WRITTEN PROBLEM >>
Up to and including the line with "8).build('rim', 'peg', tb, shear=True)", reproduce the listing below exactly, beginning at its first line.

INFORMATION PROVIDED >>
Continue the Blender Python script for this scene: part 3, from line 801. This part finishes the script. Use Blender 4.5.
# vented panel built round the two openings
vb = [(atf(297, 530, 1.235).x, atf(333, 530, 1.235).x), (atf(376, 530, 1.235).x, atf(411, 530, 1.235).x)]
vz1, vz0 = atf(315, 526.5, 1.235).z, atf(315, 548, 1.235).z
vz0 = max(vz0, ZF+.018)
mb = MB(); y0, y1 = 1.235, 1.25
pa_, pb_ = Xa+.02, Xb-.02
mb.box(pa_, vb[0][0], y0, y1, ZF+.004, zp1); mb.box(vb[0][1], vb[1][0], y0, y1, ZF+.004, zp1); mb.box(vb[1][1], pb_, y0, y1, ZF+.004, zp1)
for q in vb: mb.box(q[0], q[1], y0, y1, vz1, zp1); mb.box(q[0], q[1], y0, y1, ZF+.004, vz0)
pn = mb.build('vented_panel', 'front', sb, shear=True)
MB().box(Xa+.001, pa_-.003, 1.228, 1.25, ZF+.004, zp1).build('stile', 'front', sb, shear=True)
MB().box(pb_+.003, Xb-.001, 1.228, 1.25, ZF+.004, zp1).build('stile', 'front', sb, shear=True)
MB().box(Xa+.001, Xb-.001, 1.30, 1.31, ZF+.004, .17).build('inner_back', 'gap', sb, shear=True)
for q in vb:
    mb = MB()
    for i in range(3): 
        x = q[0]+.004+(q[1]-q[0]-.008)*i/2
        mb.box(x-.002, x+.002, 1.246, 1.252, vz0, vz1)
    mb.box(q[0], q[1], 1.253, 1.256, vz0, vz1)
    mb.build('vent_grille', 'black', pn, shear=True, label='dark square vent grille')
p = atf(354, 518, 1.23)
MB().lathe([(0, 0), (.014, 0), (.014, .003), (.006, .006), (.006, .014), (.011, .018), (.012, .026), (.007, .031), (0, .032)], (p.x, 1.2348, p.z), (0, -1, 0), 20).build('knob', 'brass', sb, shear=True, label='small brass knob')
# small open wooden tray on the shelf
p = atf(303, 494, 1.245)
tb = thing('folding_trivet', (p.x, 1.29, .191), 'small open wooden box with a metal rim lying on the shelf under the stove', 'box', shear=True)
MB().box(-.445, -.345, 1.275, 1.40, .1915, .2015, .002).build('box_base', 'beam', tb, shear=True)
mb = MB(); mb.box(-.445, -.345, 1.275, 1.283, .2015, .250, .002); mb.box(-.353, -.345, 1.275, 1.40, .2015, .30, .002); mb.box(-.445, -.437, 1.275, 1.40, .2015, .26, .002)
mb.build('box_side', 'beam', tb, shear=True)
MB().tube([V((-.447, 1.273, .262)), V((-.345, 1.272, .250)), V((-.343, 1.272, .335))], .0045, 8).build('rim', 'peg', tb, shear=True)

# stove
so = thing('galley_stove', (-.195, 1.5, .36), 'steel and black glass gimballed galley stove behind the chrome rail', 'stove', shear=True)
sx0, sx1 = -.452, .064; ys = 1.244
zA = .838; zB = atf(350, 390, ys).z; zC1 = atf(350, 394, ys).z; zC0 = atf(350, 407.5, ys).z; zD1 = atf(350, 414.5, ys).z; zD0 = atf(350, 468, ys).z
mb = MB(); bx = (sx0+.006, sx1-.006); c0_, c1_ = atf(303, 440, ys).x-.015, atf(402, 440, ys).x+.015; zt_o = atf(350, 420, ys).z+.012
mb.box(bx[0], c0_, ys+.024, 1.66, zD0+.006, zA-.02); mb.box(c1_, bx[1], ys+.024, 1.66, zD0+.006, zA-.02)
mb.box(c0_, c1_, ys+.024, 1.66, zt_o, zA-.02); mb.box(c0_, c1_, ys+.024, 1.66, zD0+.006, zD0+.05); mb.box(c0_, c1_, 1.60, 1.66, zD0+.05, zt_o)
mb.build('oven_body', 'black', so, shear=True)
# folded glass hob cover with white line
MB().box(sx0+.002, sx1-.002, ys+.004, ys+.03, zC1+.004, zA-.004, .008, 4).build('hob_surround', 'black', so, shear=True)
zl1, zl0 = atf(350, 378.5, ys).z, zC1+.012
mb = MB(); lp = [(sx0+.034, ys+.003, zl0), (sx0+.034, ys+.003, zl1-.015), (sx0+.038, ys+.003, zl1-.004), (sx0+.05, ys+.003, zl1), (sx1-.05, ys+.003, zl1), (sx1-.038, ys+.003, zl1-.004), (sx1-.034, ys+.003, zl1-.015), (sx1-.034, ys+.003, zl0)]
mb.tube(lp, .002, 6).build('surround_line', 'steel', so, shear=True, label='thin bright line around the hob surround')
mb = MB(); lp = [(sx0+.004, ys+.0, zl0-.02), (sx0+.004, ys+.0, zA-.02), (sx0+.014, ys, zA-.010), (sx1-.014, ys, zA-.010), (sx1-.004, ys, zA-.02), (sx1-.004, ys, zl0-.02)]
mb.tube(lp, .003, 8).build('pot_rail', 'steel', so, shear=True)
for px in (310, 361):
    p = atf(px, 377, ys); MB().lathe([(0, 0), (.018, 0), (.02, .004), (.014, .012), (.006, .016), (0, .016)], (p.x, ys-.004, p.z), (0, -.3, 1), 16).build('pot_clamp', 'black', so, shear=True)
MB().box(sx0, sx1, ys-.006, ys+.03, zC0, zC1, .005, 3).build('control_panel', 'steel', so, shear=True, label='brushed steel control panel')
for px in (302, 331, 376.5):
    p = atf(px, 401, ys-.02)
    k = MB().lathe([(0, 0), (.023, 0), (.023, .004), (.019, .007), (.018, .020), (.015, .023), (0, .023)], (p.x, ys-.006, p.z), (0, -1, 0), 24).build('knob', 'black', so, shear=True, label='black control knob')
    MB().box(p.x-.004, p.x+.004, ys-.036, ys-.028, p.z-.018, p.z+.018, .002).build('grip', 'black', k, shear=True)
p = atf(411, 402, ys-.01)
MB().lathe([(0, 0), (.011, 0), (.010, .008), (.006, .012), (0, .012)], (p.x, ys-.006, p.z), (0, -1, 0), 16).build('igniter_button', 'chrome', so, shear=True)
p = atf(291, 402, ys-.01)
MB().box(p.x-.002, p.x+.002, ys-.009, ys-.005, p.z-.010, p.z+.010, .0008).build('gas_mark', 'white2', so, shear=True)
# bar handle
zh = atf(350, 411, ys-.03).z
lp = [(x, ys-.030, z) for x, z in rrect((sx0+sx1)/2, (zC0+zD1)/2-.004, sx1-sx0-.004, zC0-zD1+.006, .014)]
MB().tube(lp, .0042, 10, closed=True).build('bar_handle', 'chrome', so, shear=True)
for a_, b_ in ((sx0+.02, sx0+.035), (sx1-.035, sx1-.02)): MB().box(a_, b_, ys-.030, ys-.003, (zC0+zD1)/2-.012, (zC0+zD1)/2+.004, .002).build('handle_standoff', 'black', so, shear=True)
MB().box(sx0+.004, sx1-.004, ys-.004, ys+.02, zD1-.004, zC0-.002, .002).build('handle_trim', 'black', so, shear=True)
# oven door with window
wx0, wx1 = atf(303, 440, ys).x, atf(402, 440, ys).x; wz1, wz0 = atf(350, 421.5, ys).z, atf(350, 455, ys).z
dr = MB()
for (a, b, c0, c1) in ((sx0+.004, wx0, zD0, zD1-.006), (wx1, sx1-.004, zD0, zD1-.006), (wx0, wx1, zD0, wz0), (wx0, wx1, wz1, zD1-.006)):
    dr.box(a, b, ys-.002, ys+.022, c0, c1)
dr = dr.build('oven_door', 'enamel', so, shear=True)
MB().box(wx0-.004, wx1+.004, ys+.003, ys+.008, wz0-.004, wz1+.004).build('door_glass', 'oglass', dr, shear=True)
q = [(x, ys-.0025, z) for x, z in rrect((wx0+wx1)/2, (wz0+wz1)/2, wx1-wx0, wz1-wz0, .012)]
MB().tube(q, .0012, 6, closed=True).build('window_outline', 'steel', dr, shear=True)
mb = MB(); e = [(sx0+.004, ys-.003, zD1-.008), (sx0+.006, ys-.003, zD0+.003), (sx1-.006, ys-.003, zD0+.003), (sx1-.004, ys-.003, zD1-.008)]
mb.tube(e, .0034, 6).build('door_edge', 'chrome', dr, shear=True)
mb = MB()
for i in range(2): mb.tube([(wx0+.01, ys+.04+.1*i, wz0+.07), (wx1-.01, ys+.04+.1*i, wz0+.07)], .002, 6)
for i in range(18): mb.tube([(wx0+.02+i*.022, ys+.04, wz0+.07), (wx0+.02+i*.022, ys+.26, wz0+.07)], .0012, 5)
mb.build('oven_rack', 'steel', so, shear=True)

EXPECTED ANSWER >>
Continue the Blender Python script for this scene: part 3, from line 801. This part finishes the script. Use Blender 4.5.
# vented panel built round the two openings
vb = [(atf(297, 530, 1.235).x, atf(333, 530, 1.235).x), (atf(376, 530, 1.235).x, atf(411, 530, 1.235).x)]
vz1, vz0 = atf(315, 526.5, 1.235).z, atf(315, 548, 1.235).z
vz0 = max(vz0, ZF+.018)
mb = MB(); y0, y1 = 1.235, 1.25
pa_, pb_ = Xa+.02, Xb-.02
mb.box(pa_, vb[0][0], y0, y1, ZF+.004, zp1); mb.box(vb[0][1], vb[1][0], y0, y1, ZF+.004, zp1); mb.box(vb[1][1], pb_, y0, y1, ZF+.004, zp1)
for q in vb: mb.box(q[0], q[1], y0, y1, vz1, zp1); mb.box(q[0], q[1], y0, y1, ZF+.004, vz0)
pn = mb.build('vented_panel', 'front', sb, shear=True)
MB().box(Xa+.001, pa_-.003, 1.228, 1.25, ZF+.004, zp1).build('stile', 'front', sb, shear=True)
MB().box(pb_+.003, Xb-.001, 1.228, 1.25, ZF+.004, zp1).build('stile', 'front', sb, shear=True)
MB().box(Xa+.001, Xb-.001, 1.30, 1.31, ZF+.004, .17).build('inner_back', 'gap', sb, shear=True)
for q in vb:
    mb = MB()
    for i in range(3): 
        x = q[0]+.004+(q[1]-q[0]-.008)*i/2
        mb.box(x-.002, x+.002, 1.246, 1.252, vz0, vz1)
    mb.box(q[0], q[1], 1.253, 1.256, vz0, vz1)
    mb.build('vent_grille', 'black', pn, shear=True, label='dark square vent grille')
p = atf(354, 518, 1.23)
MB().lathe([(0, 0), (.014, 0), (.014, .003), (.006, .006), (.006, .014), (.011, .018), (.012, .026), (.007, .031), (0, .032)], (p.x, 1.2348, p.z), (0, -1, 0), 20).build('knob', 'brass', sb, shear=True, label='small brass knob')
# small open wooden tray on the shelf
p = atf(303, 494, 1.245)
tb = thing('folding_trivet', (p.x, 1.29, .191), 'small open wooden box with a metal rim lying on the shelf under the stove', 'box', shear=True)
MB().box(-.445, -.345, 1.275, 1.40, .1915, .2015, .002).build('box_base', 'beam', tb, shear=True)
mb = MB(); mb.box(-.445, -.345, 1.275, 1.283, .2015, .250, .002); mb.box(-.353, -.345, 1.275, 1.40, .2015, .30, .002); mb.box(-.445, -.437, 1.275, 1.40, .2015, .26, .002)
mb.build('box_side', 'beam', tb, shear=True)
MB().tube([V((-.447, 1.273, .262)), V((-.345, 1.272, .250)), V((-.343, 1.272, .335))], .0045, 8).build('rim', 'peg', tb, shear=True)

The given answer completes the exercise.